The Preacher’s great concern is that youth does not go to waste. He wants us and commands us to enjoy the days of youth–not just the days of childhood, but all of the days before old age comes. “So if a person lives many years, let him rejoice in them all … Rejoice, O young man, in your youth, and let your heart cheer you in the days of your youth” (Ecclesiastes 11:7-9). He speaks to each of us and tells us to take advantage of this time to do what makes us happy, what brings us joy, what we are passionate about. These are the days when we are young and strong, energetic and optimistic. These are the days when the possibilities are limitless, when the whole world lies open before us. He wants us to do what we love and to love what we do, and he wants us to do it now, in the days of youth. He knows that a day will come when joy will be far more difficult to find. If we are going to be joyful in old age, we will need to be joyful now and carry joy with us into those days.

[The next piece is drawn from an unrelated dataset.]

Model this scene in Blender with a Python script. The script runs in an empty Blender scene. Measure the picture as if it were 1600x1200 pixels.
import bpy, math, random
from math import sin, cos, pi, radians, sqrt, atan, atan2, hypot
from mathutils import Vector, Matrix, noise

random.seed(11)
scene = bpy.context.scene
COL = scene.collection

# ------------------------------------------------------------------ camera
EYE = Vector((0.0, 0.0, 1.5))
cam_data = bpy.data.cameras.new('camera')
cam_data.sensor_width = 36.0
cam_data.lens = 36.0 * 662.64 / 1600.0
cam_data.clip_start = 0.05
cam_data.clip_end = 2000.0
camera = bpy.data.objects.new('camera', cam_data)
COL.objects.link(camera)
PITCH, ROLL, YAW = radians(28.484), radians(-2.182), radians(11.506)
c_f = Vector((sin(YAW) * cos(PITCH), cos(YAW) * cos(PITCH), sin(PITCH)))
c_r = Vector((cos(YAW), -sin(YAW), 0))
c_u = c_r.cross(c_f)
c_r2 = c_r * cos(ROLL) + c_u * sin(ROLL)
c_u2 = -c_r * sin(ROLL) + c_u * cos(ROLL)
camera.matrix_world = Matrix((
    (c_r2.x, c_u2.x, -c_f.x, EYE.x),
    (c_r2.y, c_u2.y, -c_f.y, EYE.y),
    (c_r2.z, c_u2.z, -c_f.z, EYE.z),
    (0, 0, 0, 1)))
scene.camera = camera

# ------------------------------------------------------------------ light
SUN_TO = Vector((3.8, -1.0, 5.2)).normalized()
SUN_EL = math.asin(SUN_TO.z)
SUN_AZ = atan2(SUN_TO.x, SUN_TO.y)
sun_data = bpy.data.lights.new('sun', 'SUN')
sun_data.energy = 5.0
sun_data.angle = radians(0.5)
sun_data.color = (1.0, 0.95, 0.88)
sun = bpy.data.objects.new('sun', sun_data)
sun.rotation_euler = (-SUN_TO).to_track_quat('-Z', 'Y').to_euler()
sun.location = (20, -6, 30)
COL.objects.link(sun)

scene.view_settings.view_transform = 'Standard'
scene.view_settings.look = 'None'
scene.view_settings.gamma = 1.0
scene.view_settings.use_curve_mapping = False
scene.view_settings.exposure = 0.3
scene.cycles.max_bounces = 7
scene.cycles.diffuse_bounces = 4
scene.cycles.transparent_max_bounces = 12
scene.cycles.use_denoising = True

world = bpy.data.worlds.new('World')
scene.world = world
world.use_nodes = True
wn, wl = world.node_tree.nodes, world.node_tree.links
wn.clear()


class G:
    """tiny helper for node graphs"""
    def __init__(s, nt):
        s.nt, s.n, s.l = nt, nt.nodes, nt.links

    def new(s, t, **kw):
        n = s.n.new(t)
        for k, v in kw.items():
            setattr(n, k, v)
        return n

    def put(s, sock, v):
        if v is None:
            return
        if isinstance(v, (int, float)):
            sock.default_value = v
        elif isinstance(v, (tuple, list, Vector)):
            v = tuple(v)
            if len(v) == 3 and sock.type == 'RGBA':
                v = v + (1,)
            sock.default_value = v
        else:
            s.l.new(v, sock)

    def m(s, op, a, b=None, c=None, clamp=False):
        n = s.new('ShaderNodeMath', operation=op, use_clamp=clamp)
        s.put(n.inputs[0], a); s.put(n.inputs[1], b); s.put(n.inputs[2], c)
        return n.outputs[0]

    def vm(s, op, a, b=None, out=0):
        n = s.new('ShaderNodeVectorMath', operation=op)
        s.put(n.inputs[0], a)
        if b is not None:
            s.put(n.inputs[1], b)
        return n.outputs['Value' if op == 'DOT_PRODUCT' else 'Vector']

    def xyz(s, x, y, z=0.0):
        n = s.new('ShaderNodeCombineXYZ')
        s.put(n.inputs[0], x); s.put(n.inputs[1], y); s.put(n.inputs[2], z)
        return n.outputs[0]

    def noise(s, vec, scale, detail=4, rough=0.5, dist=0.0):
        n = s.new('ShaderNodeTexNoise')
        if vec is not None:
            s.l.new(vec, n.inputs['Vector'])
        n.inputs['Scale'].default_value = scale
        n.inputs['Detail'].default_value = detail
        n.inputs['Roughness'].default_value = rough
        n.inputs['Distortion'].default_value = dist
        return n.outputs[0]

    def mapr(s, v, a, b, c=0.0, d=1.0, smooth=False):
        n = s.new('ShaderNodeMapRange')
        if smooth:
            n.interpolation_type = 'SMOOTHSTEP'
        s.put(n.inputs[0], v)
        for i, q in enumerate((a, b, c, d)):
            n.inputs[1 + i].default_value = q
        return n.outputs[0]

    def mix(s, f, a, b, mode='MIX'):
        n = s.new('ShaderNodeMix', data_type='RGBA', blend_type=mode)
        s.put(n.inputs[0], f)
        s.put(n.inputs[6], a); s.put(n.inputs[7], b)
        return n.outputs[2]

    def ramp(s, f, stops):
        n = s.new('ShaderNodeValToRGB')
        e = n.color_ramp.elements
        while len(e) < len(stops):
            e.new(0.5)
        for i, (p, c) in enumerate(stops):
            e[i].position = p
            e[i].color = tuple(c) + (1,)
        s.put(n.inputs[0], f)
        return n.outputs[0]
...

This Preacher has been speaking on behalf of God and teaches us that the Lord wants us to enjoy life and to acknowledge all the good things life brings. Isn’t that amazing? God wants us to enjoy life! God wants us to linger over a good cup of coffee and walk hand-in-hand with the person we love and savor that delicious meal and enjoy making love and appreciate the beauty in a rainbow. These are his gifts and he wants us to enjoy them. Life is a gift and he wants us to enjoy it.

The Preacher is so concerned with our joy that he gives us three joy-enhancers–three things that will help us get every bit of joy we can from these years. These are things each of us would do well to keep in mind.

#1. Acknowledge Youth Will End

The Preacher says, “If a person lives many years, let him rejoice in them all; but let him remember that the days of darkness will be many.” He wants us to savor life as we live it. If we are granted many years, we are free before the Lord to live them all without sadness and without regret. But even as we take joy in life, even as we live with youthful exuberance, our Preacher calls us to have an awareness that the light of day will eventually give way to the dark of night. The sun that rises will need to set again and darkness will come. The joy of youth will be followed by all the difficulties of old age and the difficulties of old age will be followed by death. It is right and good to really live, to live all the way, but we live best when we keep one eye on eternity, when we keep in mind that these good days will come to an end.

Acknowledging the end helps us. It reinforces that we only get one chance, one opportunity. This life cannot be lived well in retrospect. It can only be lived well in the moment. None of us will get a second chance to do life well; none of us will get a second chance to live today well. So don’t waste your day, don’t waste your youth, and don’t waste your life!

#2. Acknowledge a Coming Judgment

The Preacher gives a second way to enhance our joy in life. He says to enjoy life but to do so by acknowledging a coming judgment. We might think that it’s far too risky for our Preacher to call a young man to live “according to the ways of his heart and the light of his eyes” (verse 9). This could easily be seen as a call to hedonism, to live only for the pleasure of this life. A parched man wrings a wet cloth to get every last drop of water out of it, and we could see the Preacher calling us to wring every bit of selfish pleasure we can out of life and then to go to the grave smiling. But it’s not this simple. The Preacher offers this warning: “Know that for all these things God will bring you into judgment.”

Our joy in life is to be an innocent, pure, moral joy. When we look elsewhere in Ecclesiastes and elsewhere in the Bible, we find that God gives us boundaries and tells us to live within them. God cares for our joy so much that he tells us what to avoid and what to pursue in order to find the highest joy. These days of youth and all of their pleasures are lived out before God who will weigh and assess each one of them. Our challenge in all of life is to believe what God tells us and to live within the good boundaries he provides, trusting that this is where we will find the greatest and most lasting joy.

#3. Acknowledge the Vanity of Life

The third of the joy-enhancers is this: Enjoy life but acknowledge the vanity of it. After he calls us to enjoy life the Preacher reminds us that “All is vanity” and “youth and the dawn of life are vanity.” The ESV translates this word from the Hebrew as “vanity” but it has been translated many other ways. Some translations say “meaningless.” Others go with “futility” or “pointlessness.” The meaning is in there somewhere and they are all pointing to the same reality. Literally the word means “vapor.”

All that comes between life and death is vapor. It isn’t quite meaningless and it isn’t quite futile, but it is vapor, something that is here and then gone, like dust blown away by the wind, like steam that rises from the kettle and disappears into the air.

What we do in this life matters. What we do in this life has real significance, but nothing here will ultimately satisfy because nothing here will last forever. Earlier in Ecclesiastes the Preacher says that God has put eternity in our hearts. How could anything less than what is eternal give us ultimate satisfaction? We were made for this, but we were made for so much more than this.

This is a warning for us that we are surrounded by false, fraudulent joys, things that try to convince us that they will satisfy, but they will only leave us empty. Really, this is a warning that we will always be tempted to be idolaters, to make the gift into the god. We find the greatest joy when we accept the gifts for what they are and acknowledge that they, like everything else in this world, will end. The sun that rises will set again.

That sunrise challenged me anew with both the brevity of life and its signifiance. That sunrise challenged me to grasp the fullest joy and signifiance from each day, to acknowledge that God tells me where the highest joys will be found, and to know that misery often masquerades us joy. This life is vapor, but this life matters. It matters to God that I pursue joy–the truest and highest joys–and that I pursue it for his glory.